» DIRECTIONS FOR THIS TASK
Repeat the listing in full, exactly as it stands.

= = =

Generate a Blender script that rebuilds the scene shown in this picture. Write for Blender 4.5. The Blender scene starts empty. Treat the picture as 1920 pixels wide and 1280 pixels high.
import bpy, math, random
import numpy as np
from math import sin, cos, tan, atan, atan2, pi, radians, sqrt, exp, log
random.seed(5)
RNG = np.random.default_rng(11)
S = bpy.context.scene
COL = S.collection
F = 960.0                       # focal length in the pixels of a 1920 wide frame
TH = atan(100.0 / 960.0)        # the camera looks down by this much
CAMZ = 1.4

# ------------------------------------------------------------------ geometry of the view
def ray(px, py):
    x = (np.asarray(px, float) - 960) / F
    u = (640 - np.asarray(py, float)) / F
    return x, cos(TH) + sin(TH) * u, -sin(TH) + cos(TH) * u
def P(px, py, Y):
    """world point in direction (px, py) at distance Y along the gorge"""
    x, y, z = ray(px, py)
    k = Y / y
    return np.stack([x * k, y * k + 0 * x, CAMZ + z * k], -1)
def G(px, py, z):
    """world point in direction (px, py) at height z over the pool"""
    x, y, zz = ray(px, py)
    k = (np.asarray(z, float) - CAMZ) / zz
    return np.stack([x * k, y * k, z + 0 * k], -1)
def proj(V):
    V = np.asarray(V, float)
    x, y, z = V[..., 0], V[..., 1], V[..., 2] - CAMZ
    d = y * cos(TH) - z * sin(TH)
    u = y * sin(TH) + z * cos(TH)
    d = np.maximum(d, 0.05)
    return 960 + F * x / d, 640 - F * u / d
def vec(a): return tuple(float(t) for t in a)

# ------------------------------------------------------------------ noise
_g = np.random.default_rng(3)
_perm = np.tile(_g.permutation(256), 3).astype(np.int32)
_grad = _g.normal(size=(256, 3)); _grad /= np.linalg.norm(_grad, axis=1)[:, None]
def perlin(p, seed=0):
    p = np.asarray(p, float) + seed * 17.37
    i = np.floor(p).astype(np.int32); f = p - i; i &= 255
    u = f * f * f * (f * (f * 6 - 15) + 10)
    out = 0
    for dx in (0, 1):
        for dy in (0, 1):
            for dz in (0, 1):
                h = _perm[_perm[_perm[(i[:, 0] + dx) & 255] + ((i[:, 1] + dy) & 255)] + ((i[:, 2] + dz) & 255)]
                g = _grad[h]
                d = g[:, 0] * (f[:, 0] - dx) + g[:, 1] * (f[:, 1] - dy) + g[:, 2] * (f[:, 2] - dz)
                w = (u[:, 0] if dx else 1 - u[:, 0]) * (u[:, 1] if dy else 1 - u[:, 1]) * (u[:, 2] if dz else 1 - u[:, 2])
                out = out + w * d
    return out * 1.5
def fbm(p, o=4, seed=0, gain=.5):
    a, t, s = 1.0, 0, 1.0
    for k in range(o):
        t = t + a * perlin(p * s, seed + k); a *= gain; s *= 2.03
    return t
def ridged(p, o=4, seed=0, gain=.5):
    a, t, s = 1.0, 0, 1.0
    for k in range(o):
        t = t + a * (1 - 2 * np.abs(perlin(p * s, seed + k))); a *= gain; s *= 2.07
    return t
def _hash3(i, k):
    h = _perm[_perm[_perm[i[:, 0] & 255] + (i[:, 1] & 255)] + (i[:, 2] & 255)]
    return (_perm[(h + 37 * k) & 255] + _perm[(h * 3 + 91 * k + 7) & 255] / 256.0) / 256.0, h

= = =

» WRITTEN SOLUTION
Generate a Blender script that rebuilds the scene shown in this picture. Write for Blender 4.5. The Blender scene starts empty. Treat the picture as 1920 pixels wide and 1280 pixels high.
import bpy, math, random
import numpy as np
from math import sin, cos, tan, atan, atan2, pi, radians, sqrt, exp, log
random.seed(5)
RNG = np.random.default_rng(11)
S = bpy.context.scene
COL = S.collection
F = 960.0                       # focal length in the pixels of a 1920 wide frame
TH = atan(100.0 / 960.0)        # the camera looks down by this much
CAMZ = 1.4

# ------------------------------------------------------------------ geometry of the view
def ray(px, py):
    x = (np.asarray(px, float) - 960) / F
    u = (640 - np.asarray(py, float)) / F
    return x, cos(TH) + sin(TH) * u, -sin(TH) + cos(TH) * u
def P(px, py, Y):
    """world point in direction (px, py) at distance Y along the gorge"""
    x, y, z = ray(px, py)
    k = Y / y
    return np.stack([x * k, y * k + 0 * x, CAMZ + z * k], -1)
def G(px, py, z):
    """world point in direction (px, py) at height z over the pool"""
    x, y, zz = ray(px, py)
    k = (np.asarray(z, float) - CAMZ) / zz
    return np.stack([x * k, y * k, z + 0 * k], -1)
def proj(V):
    V = np.asarray(V, float)
    x, y, z = V[..., 0], V[..., 1], V[..., 2] - CAMZ
    d = y * cos(TH) - z * sin(TH)
    u = y * sin(TH) + z * cos(TH)
    d = np.maximum(d, 0.05)
    return 960 + F * x / d, 640 - F * u / d
def vec(a): return tuple(float(t) for t in a)

# ------------------------------------------------------------------ noise
_g = np.random.default_rng(3)
_perm = np.tile(_g.permutation(256), 3).astype(np.int32)
_grad = _g.normal(size=(256, 3)); _grad /= np.linalg.norm(_grad, axis=1)[:, None]
def perlin(p, seed=0):
    p = np.asarray(p, float) + seed * 17.37
    i = np.floor(p).astype(np.int32); f = p - i; i &= 255
    u = f * f * f * (f * (f * 6 - 15) + 10)
    out = 0
    for dx in (0, 1):
        for dy in (0, 1):
            for dz in (0, 1):
                h = _perm[_perm[_perm[(i[:, 0] + dx) & 255] + ((i[:, 1] + dy) & 255)] + ((i[:, 2] + dz) & 255)]
                g = _grad[h]
                d = g[:, 0] * (f[:, 0] - dx) + g[:, 1] * (f[:, 1] - dy) + g[:, 2] * (f[:, 2] - dz)
                w = (u[:, 0] if dx else 1 - u[:, 0]) * (u[:, 1] if dy else 1 - u[:, 1]) * (u[:, 2] if dz else 1 - u[:, 2])
                out = out + w * d
    return out * 1.5
def fbm(p, o=4, seed=0, gain=.5):
    a, t, s = 1.0, 0, 1.0
    for k in range(o):
        t = t + a * perlin(p * s, seed + k); a *= gain; s *= 2.03
    return t
def ridged(p, o=4, seed=0, gain=.5):
    a, t, s = 1.0, 0, 1.0
    for k in range(o):
        t = t + a * (1 - 2 * np.abs(perlin(p * s, seed + k))); a *= gain; s *= 2.07
    return t
def _hash3(i, k):
    h = _perm[_perm[_perm[i[:, 0] & 255] + (i[:, 1] & 255)] + (i[:, 2] & 255)]
    return (_perm[(h + 37 * k) & 255] + _perm[(h * 3 + 91 * k + 7) & 255] / 256.0) / 256.0, h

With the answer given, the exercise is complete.